## EXERCISE PROMPT
Copy down all of the data underneath, exactly as shown.

:: ENTRIES PROVIDED

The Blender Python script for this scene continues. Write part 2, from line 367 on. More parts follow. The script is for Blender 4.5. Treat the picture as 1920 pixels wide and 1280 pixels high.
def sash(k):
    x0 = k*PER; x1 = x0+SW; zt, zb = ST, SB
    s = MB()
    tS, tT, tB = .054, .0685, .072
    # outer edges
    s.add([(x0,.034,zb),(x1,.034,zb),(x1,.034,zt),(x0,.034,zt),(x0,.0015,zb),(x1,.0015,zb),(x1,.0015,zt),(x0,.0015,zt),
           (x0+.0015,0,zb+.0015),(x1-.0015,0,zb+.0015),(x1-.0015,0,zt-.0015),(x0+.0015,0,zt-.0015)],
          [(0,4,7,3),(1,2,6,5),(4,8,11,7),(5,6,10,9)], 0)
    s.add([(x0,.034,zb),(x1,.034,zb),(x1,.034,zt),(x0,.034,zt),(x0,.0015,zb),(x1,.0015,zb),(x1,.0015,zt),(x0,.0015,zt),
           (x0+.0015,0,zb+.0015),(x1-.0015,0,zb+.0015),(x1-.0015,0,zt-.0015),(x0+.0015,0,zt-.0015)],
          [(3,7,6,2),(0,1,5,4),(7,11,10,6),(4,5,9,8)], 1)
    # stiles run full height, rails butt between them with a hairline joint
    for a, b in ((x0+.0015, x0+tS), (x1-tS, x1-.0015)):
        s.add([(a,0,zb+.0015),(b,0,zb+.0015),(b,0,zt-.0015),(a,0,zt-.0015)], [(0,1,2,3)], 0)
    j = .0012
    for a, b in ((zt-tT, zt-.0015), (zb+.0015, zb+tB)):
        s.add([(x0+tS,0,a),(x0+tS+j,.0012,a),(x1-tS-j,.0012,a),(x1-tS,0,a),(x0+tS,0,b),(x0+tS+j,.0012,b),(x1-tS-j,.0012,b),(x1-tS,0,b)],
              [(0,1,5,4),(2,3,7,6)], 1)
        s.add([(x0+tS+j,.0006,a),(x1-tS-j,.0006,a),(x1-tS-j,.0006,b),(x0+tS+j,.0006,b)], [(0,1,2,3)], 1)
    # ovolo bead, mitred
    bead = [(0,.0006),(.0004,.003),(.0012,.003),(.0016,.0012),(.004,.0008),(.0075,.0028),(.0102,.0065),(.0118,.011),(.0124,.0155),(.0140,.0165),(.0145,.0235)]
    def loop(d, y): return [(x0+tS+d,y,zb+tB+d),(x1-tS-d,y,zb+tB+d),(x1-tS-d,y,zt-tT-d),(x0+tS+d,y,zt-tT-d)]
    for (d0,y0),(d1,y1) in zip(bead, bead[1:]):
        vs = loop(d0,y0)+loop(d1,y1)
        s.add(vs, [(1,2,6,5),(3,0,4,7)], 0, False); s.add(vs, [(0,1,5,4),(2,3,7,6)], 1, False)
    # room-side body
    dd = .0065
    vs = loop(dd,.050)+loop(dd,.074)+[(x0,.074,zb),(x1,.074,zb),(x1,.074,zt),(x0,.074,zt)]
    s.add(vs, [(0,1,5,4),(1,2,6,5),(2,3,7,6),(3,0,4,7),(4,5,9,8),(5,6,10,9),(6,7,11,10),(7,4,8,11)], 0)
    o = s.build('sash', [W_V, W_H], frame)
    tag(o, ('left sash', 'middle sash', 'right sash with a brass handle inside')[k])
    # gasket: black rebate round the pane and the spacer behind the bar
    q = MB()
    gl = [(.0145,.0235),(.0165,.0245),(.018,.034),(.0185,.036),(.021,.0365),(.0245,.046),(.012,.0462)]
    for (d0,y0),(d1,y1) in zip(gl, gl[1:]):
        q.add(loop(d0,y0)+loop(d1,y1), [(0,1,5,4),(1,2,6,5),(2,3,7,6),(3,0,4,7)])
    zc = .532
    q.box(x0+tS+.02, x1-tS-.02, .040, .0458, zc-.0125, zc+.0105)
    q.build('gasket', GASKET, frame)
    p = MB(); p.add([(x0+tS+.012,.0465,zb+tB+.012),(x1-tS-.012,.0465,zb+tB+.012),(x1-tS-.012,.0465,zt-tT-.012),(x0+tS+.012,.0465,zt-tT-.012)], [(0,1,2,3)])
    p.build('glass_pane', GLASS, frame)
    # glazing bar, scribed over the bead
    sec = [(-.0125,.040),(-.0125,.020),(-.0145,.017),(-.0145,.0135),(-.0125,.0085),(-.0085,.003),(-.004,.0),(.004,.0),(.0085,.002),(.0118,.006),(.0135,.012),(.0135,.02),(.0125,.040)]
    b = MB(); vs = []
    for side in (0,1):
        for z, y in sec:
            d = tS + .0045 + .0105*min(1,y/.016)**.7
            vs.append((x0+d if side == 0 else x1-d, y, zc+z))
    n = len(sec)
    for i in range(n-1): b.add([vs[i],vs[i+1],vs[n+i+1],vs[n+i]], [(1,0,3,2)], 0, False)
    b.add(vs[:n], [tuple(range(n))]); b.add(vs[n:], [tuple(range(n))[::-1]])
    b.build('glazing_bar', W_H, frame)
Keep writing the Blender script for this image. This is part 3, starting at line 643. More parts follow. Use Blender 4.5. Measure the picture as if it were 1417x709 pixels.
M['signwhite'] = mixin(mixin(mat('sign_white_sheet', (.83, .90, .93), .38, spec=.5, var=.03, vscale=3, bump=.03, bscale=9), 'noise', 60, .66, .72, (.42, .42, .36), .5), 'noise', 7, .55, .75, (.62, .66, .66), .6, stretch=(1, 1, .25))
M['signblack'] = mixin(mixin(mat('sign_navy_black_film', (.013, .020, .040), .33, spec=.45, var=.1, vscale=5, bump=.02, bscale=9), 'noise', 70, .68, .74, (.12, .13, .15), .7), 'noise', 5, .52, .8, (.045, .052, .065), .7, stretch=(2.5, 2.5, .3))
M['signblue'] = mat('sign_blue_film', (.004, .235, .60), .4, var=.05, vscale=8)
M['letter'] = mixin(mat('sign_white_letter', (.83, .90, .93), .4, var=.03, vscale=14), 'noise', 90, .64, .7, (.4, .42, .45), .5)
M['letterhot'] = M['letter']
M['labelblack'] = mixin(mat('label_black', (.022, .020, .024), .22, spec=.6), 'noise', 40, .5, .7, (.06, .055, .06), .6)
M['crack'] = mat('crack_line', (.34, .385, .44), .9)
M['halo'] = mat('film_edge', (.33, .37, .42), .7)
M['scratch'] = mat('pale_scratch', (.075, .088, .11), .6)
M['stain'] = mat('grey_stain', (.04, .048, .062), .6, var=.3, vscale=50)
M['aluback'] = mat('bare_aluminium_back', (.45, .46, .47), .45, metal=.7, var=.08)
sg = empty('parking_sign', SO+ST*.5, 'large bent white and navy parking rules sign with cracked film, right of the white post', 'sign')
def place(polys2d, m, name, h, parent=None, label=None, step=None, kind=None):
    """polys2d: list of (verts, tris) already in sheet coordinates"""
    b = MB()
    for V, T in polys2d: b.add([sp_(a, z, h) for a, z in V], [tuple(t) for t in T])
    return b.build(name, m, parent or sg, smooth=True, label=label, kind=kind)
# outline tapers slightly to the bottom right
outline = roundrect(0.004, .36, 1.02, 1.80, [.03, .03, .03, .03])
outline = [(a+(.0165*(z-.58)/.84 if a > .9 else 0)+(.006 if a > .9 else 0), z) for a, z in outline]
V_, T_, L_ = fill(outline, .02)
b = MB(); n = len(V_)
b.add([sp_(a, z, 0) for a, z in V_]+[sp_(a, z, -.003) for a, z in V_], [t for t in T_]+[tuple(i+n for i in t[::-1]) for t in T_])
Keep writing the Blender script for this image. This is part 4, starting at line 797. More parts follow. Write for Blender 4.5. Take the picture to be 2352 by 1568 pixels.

::::

## FINAL RESULT
The Blender Python script for this scene continues. Write part 2, from line 367 on. More parts follow. The script is for Blender 4.5. Treat the picture as 1920 pixels wide and 1280 pixels high.
def sash(k):
    x0 = k*PER; x1 = x0+SW; zt, zb = ST, SB
    s = MB()
    tS, tT, tB = .054, .0685, .072
    # outer edges
    s.add([(x0,.034,zb),(x1,.034,zb),(x1,.034,zt),(x0,.034,zt),(x0,.0015,zb),(x1,.0015,zb),(x1,.0015,zt),(x0,.0015,zt),
           (x0+.0015,0,zb+.0015),(x1-.0015,0,zb+.0015),(x1-.0015,0,zt-.0015),(x0+.0015,0,zt-.0015)],
          [(0,4,7,3),(1,2,6,5),(4,8,11,7),(5,6,10,9)], 0)
    s.add([(x0,.034,zb),(x1,.034,zb),(x1,.034,zt),(x0,.034,zt),(x0,.0015,zb),(x1,.0015,zb),(x1,.0015,zt),(x0,.0015,zt),
           (x0+.0015,0,zb+.0015),(x1-.0015,0,zb+.0015),(x1-.0015,0,zt-.0015),(x0+.0015,0,zt-.0015)],
          [(3,7,6,2),(0,1,5,4),(7,11,10,6),(4,5,9,8)], 1)
    # stiles run full height, rails butt between them with a hairline joint
    for a, b in ((x0+.0015, x0+tS), (x1-tS, x1-.0015)):
        s.add([(a,0,zb+.0015),(b,0,zb+.0015),(b,0,zt-.0015),(a,0,zt-.0015)], [(0,1,2,3)], 0)
    j = .0012
    for a, b in ((zt-tT, zt-.0015), (zb+.0015, zb+tB)):
        s.add([(x0+tS,0,a),(x0+tS+j,.0012,a),(x1-tS-j,.0012,a),(x1-tS,0,a),(x0+tS,0,b),(x0+tS+j,.0012,b),(x1-tS-j,.0012,b),(x1-tS,0,b)],
              [(0,1,5,4),(2,3,7,6)], 1)
        s.add([(x0+tS+j,.0006,a),(x1-tS-j,.0006,a),(x1-tS-j,.0006,b),(x0+tS+j,.0006,b)], [(0,1,2,3)], 1)
    # ovolo bead, mitred
    bead = [(0,.0006),(.0004,.003),(.0012,.003),(.0016,.0012),(.004,.0008),(.0075,.0028),(.0102,.0065),(.0118,.011),(.0124,.0155),(.0140,.0165),(.0145,.0235)]
    def loop(d, y): return [(x0+tS+d,y,zb+tB+d),(x1-tS-d,y,zb+tB+d),(x1-tS-d,y,zt-tT-d),(x0+tS+d,y,zt-tT-d)]
    for (d0,y0),(d1,y1) in zip(bead, bead[1:]):
        vs = loop(d0,y0)+loop(d1,y1)
        s.add(vs, [(1,2,6,5),(3,0,4,7)], 0, False); s.add(vs, [(0,1,5,4),(2,3,7,6)], 1, False)
    # room-side body
    dd = .0065
    vs = loop(dd,.050)+loop(dd,.074)+[(x0,.074,zb),(x1,.074,zb),(x1,.074,zt),(x0,.074,zt)]
    s.add(vs, [(0,1,5,4),(1,2,6,5),(2,3,7,6),(3,0,4,7),(4,5,9,8),(5,6,10,9),(6,7,11,10),(7,4,8,11)], 0)
    o = s.build('sash', [W_V, W_H], frame)
    tag(o, ('left sash', 'middle sash', 'right sash with a brass handle inside')[k])
    # gasket: black rebate round the pane and the spacer behind the bar
    q = MB()
    gl = [(.0145,.0235),(.0165,.0245),(.018,.034),(.0185,.036),(.021,.0365),(.0245,.046),(.012,.0462)]
    for (d0,y0),(d1,y1) in zip(gl, gl[1:]):
        q.add(loop(d0,y0)+loop(d1,y1), [(0,1,5,4),(1,2,6,5),(2,3,7,6),(3,0,4,7)])
    zc = .532
    q.box(x0+tS+.02, x1-tS-.02, .040, .0458, zc-.0125, zc+.0105)
    q.build('gasket', GASKET, frame)
    p = MB(); p.add([(x0+tS+.012,.0465,zb+tB+.012),(x1-tS-.012,.0465,zb+tB+.012),(x1-tS-.012,.0465,zt-tT-.012),(x0+tS+.012,.0465,zt-tT-.012)], [(0,1,2,3)])
    p.build('glass_pane', GLASS, frame)
    # glazing bar, scribed over the bead
    sec = [(-.0125,.040),(-.0125,.020),(-.0145,.017),(-.0145,.0135),(-.0125,.0085),(-.0085,.003),(-.004,.0),(.004,.0),(.0085,.002),(.0118,.006),(.0135,.012),(.0135,.02),(.0125,.040)]
    b = MB(); vs = []
    for side in (0,1):
        for z, y in sec:
            d = tS + .0045 + .0105*min(1,y/.016)**.7
            vs.append((x0+d if side == 0 else x1-d, y, zc+z))
    n = len(sec)
    for i in range(n-1): b.add([vs[i],vs[i+1],vs[n+i+1],vs[n+i]], [(1,0,3,2)], 0, False)
    b.add(vs[:n], [tuple(range(n))]); b.add(vs[n:], [tuple(range(n))[::-1]])
    b.build('glazing_bar', W_H, frame)
Keep writing the Blender script for this image. This is part 3, starting at line 643. More parts follow. Use Blender 4.5. Measure the picture as if it were 1417x709 pixels.
M['signwhite'] = mixin(mixin(mat('sign_white_sheet', (.83, .90, .93), .38, spec=.5, var=.03, vscale=3, bump=.03, bscale=9), 'noise', 60, .66, .72, (.42, .42, .36), .5), 'noise', 7, .55, .75, (.62, .66, .66), .6, stretch=(1, 1, .25))
M['signblack'] = mixin(mixin(mat('sign_navy_black_film', (.013, .020, .040), .33, spec=.45, var=.1, vscale=5, bump=.02, bscale=9), 'noise', 70, .68, .74, (.12, .13, .15), .7), 'noise', 5, .52, .8, (.045, .052, .065), .7, stretch=(2.5, 2.5, .3))
M['signblue'] = mat('sign_blue_film', (.004, .235, .60), .4, var=.05, vscale=8)
M['letter'] = mixin(mat('sign_white_letter', (.83, .90, .93), .4, var=.03, vscale=14), 'noise', 90, .64, .7, (.4, .42, .45), .5)
M['letterhot'] = M['letter']
M['labelblack'] = mixin(mat('label_black', (.022, .020, .024), .22, spec=.6), 'noise', 40, .5, .7, (.06, .055, .06), .6)
M['crack'] = mat('crack_line', (.34, .385, .44), .9)
M['halo'] = mat('film_edge', (.33, .37, .42), .7)
M['scratch'] = mat('pale_scratch', (.075, .088, .11), .6)
M['stain'] = mat('grey_stain', (.04, .048, .062), .6, var=.3, vscale=50)
M['aluback'] = mat('bare_aluminium_back', (.45, .46, .47), .45, metal=.7, var=.08)
sg = empty('parking_sign', SO+ST*.5, 'large bent white and navy parking rules sign with cracked film, right of the white post', 'sign')
def place(polys2d, m, name, h, parent=None, label=None, step=None, kind=None):
    """polys2d: list of (verts, tris) already in sheet coordinates"""
    b = MB()
    for V, T in polys2d: b.add([sp_(a, z, h) for a, z in V], [tuple(t) for t in T])
    return b.build(name, m, parent or sg, smooth=True, label=label, kind=kind)
# outline tapers slightly to the bottom right
outline = roundrect(0.004, .36, 1.02, 1.80, [.03, .03, .03, .03])
outline = [(a+(.0165*(z-.58)/.84 if a > .9 else 0)+(.006 if a > .9 else 0), z) for a, z in outline]
V_, T_, L_ = fill(outline, .02)
b = MB(); n = len(V_)
b.add([sp_(a, z, 0) for a, z in V_]+[sp_(a, z, -.003) for a, z in V_], [t for t in T_]+[tuple(i+n for i in t[::-1]) for t in T_])
Keep writing the Blender script for this image. This is part 4, starting at line 797. More parts follow. Write for Blender 4.5. Take the picture to be 2352 by 1568 pixels.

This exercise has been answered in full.